The "clean energy" subsidies championed by Obama resulted in a run on the Treasury but precious few jobs. Terra-Gen is building the Alta Wind project in California, which will create only about 50 permanent jobs. Based on the grants that Terra-Gen obtained for the Alta project, that works out to about $9 million per job. And we've already seen plenty of government-funded wreckage: Solyndra, Beacon Power, Range Fuels, Ener1.

Let's compare the taxpayer largesse for wind energy with the "unwarranted tax breaks for oil companies" that Obama wants to stop. In 2010, according to the Energy Information Administration, the total of all "energy specific subsidies and support" provided to the oil-and-gas sector totaled $2.84 billion. That's a lot of money. But it's not spread among four companies, it's divided among the 14,000 oil and gas companies that are now operating in the U.S.

And thanks to horizontal drilling and hydraulic fracturing, those companies are producing huge volumes of oil and gas. Domestic oil production, which has been steadily declining for decades, is on the upswing; several analysts believe that by 2016 or so, production could hit 8 million barrels per day, a level not seen since the mid-1980s.

Last year, natural-gas production was about 23 trillion cubic feet, worth about $92 billion. That's the highest gas production ever achieved in the U.S., eclipsing the previous record of 21.7 trillion cubic feet produced back in 1973.

Surging gas production is driving down prices. Over the six-year period from 2003 to 2008, natural-gas prices averaged about $7 per thousand cubic feet. The current spot price for gas is about $2.50. If we round the price reduction down to $4, American consumers are now saving $264 million per day. Put another way, every eleven days, consumers are saving more from low-cost natural gas than oil and gas subsidies cost the Treasury in a year.
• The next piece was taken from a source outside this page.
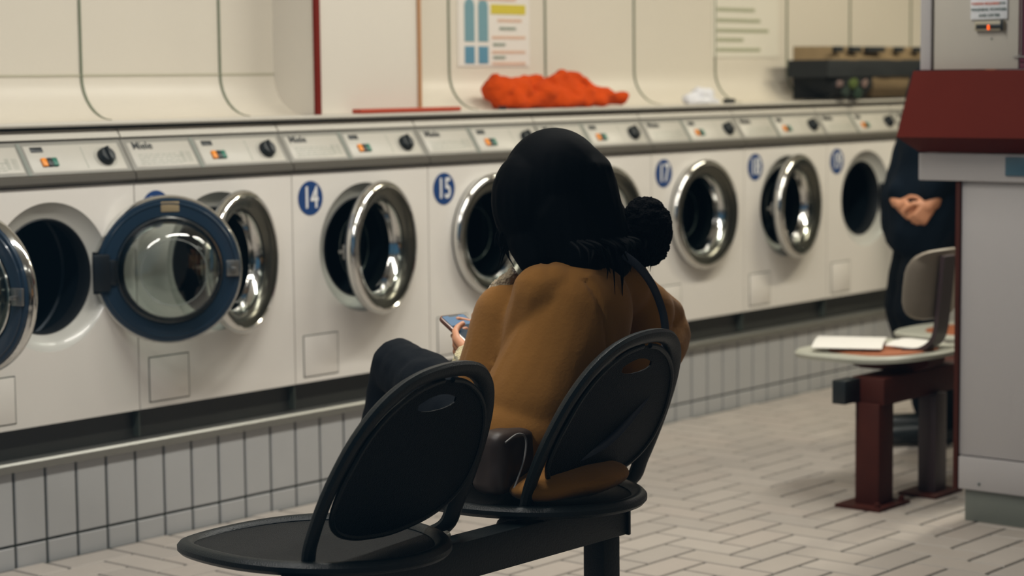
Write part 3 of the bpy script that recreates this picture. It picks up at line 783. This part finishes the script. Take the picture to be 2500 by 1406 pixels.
# seated person
WB = V((-.42, -1.72, .45))
w = thing('person', 'seated person with long black hair and tan coat seen from behind, looking at a phone', 'person', WB)
HC = V((-.300, -1.715, 1.035))                    # head centre
F = V((-.42, .86, -.30)).normalized()             # where she looks: down at the phone, turned to her left
SH_L, SH_R = V((-.408, -1.775, .826)), V((-.145, -1.79, .822))
EL, ER = V((-.402, -1.69, .600)), V((.012, -1.775, .705))
WL, WR = V((-.338, -1.520, .655)), V((-.205, -1.500, .672))
bm = B()
ball(bm, HC, .1, 3, (.80, .92, 1.08)); ball(bm, HC+F*.035+V((0, 0, -.055)), .062, 3)
ball(bm, HC+F*.105+V((0, 0, -.03)), .014, 2)      # nose
ball(bm, HC+F*.085+V((0, 0, -.075)), .020, 2)     # chin and mouth
ball(bm, HC+F*.088+V((0, 0, -.052)), .014, 2, (1.5, 1, .5))
sdv = F.cross(V((0, 0, 1))).normalized()
for sx in (-1, 1): ball(bm, HC+sdv*sx*.078+V((0, 0, -.015)), .024, 2, (.4, .8, 1.2))
cap_(bm, HC+V((0, -.01, -.08)), (-.315, -1.765, .86), .052, .055)
cap_(bm, (-.33, -1.775, .78), (-.40, -1.755, .56), .085, .10)
cap_(bm, SH_L+V((.02, .01, -.01)), SH_R+V((-.01, .01, -.01)), .036, .036)
for a, b, c in ((SH_L, EL, WL), (SH_R, ER, WR)): cap_(bm, a, b, .036, .032); cap_(bm, b, c, .032, .025)
body = remesh(bm, .008, 4)
# left hand cradles the phone from its left and below, thumb over the glass; right hand on the far edge
pdl = (ph(-.046, .008, -.020)-WL).normalized()
lh = hand(WL, pdl, PWv*.75+PN*.25, PN*.9-PWv*.1, .42, .92, thumb=[(.55, .2, .75), (.80, .75, .45), (.6, .9, .15)], spread=.10)
pdr = (ph(.050, -.005, -.018)-WR).normalized()
rh = hand(WR, pdr, -PWv*.8+PN*.2, PN*.9+PWv*.1, .45, .92, thumb=[(.55, .2, .75), (.75, -.75, .5), (.6, -.9, .2)], spread=.10)
hands = remesh(merge(lh, rh), .0030, 2)
me = bpy.data.meshes.new('t'); hands.to_mesh(me); hands.free(); body.from_mesh(me); bpy.data.meshes.remove(me)
build('body', body, skin_m, w, WB)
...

Meanwhile, we've seen soaring employment in energy exploration. Over the past five years, some 158,000 new oil and gas jobs have been created. And those positions pay good wages; the Pennsylvania Department of Labor and Industry says that the average wage for workers in the "core industries" operating in the Marcellus Shale is $76,918, a sum the agency says is "more than $30,300 greater than the average for all industries." The agency says there are currently some 3,200 online job postings in the drilling sector. And North Dakota, home of the Bakken Shale, one of the fastest-growing oil plays in the world, has the lowest unemployment rate in the country at 3.3 percent.

George Soros, known for his support of liberal causes, said recently that he was seeing "signs of revival" in the U.S economy. A key reason, Soros said, "is the revival of shale gas and shale oil as a cheap source of energy which has made manufacturing more competitive."

Rather than embrace what's happening in shale gas and shale oil, Obama continues to vilify the very industry that's helping spur economic growth. America doesn't need more slogans about "clean" energy. It needs more cheap, abundant, reliable energy.